Question

What is the formula for time from a changing velocity?

Answer 1

Hint: To solve the question we need to know the concept of velocity. Velocity is defined as the rate of change of displacement. Acceleration is the ratio of rate of change in velocity which means it is the ratio of change in velocity to change in time.

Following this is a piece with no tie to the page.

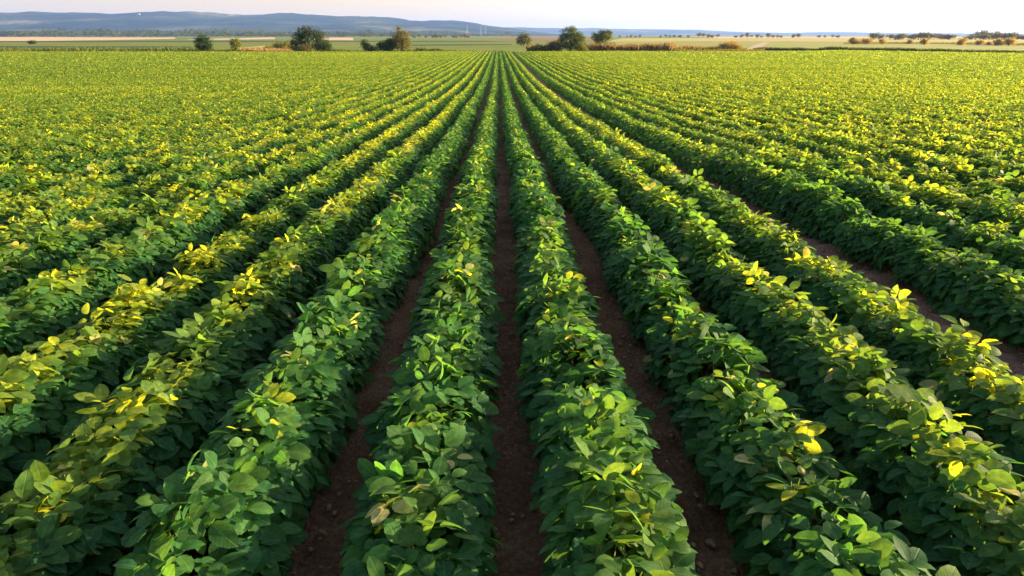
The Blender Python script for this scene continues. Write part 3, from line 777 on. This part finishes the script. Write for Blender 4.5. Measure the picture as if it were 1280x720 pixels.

Complete step by step answer:
The question asks us to find the formula for time from a changing velocity. To do this the first step is to write the acceleration in terms of velocity. Acceleration is the ratio of change in velocity to change in time. So acceleration which is constant is written as:
$a=\dfrac{\vartriangle v}{\vartriangle t}$
$\Rightarrow a=\dfrac{{{v}_{2}}-{{v}_{1}}}{{{t}_{2}}-{{t}_{1}}}$
Considering the time ${{t}_{1}}=0$ and ${{t}_{2}}=t$ we get:
$\Rightarrow \text{a =}\dfrac{{{\text{v}}_{\text{2}}}\text{-}{{\text{v}}_{\text{1}}}}{\text{t}}$
$\Rightarrow \text{t =}\dfrac{{{\text{v}}_{\text{2}}}\text{- }{{\text{v}}_{\text{1}}}}{\text{a}}$
To re-write the formula of time in a much better way, we can take help of the other formula which is in terms of displacement, acceleration and time. The formula is:
$\text{s = }{{\text{v}}_{1}}\text{t +}\dfrac{\text{1}}{\text{2}}\text{a}{{\text{t}}^{\text{2}}}$
Here ${{u}_{0}}$ is the initial speed, $t$ is the time and $a$is the acceleration. So time in terms of velocity and acceleration could be written as:
$\text{s = }{{\text{v}}_{1}}\text{t +}\dfrac{\text{1}}{\text{2}}\text{a}{{\text{t}}^{\text{2}}}$
Substituting the value of acceleration with $a=\dfrac{{{v}_{2}}-{{v}_{1}}}{t}$the above formula changes to:
$\Rightarrow \text{s = }{{\text{v}}_{1}}\text{t +}\dfrac{\text{1}}{\text{2}}\left( \dfrac{{{\text{v}}_{\text{2}}}\text{-}{{\text{v}}_{\text{1}}}}{\text{t}} \right){{\text{t}}^{\text{2}}}$
The time $''t''$in denominator cancels as in the numerator there is presence of ${{t}^{2}}$.
$\Rightarrow \text{s = }{{\text{v}}_{1}}\text{t +}\dfrac{\text{1}}{\text{2}}\left( {{\text{v}}_{\text{2}}}\text{- }{{\text{v}}_{\text{1}}} \right)\text{t}$
Taking the time $t$ common we get
$\Rightarrow \text{s = t}\left( {{\text{v}}_{\text{1}}}\text{ +}\dfrac{\text{1}}{\text{2}}\left( {{\text{v}}_{\text{2}}}\text{- }{{\text{v}}_{\text{1}}} \right) \right)$
Taking the whole term of velocity from L.H.S. to R.H.S. the term divides $\text{''s''}$ which is displacement, we get:
$\Rightarrow \text{t = }\dfrac{\text{s}}{{{\text{v}}_{\text{1}}}\text{ +}\dfrac{\text{1}}{\text{2}}\left( {{\text{v}}_{\text{2}}}\text{- }{{\text{v}}_{\text{1}}} \right)}$
$\therefore $ The formula for time from a changing velocity is $\text{t = }\dfrac{\text{s}}{{{\text{v}}_{\text{1}}}\text{ +}\dfrac{\text{1}}{\text{2}}\left( {{\text{v}}_{\text{2}}}\text{- }{{\text{v}}_{\text{1}}} \right)}$.

Note: The above formula could be used to find the time taken by the object to travel a certain distance with the given velocity. The above question is valid for the constant acceleration. If the acceleration is the function of time like $a=f\left( v \right)$ then then the formula for time is $t=\int\limits_{{{v}_{1}}}^{{{v}_{2}}}{\dfrac{dv}{a\left( v \right)}}$ .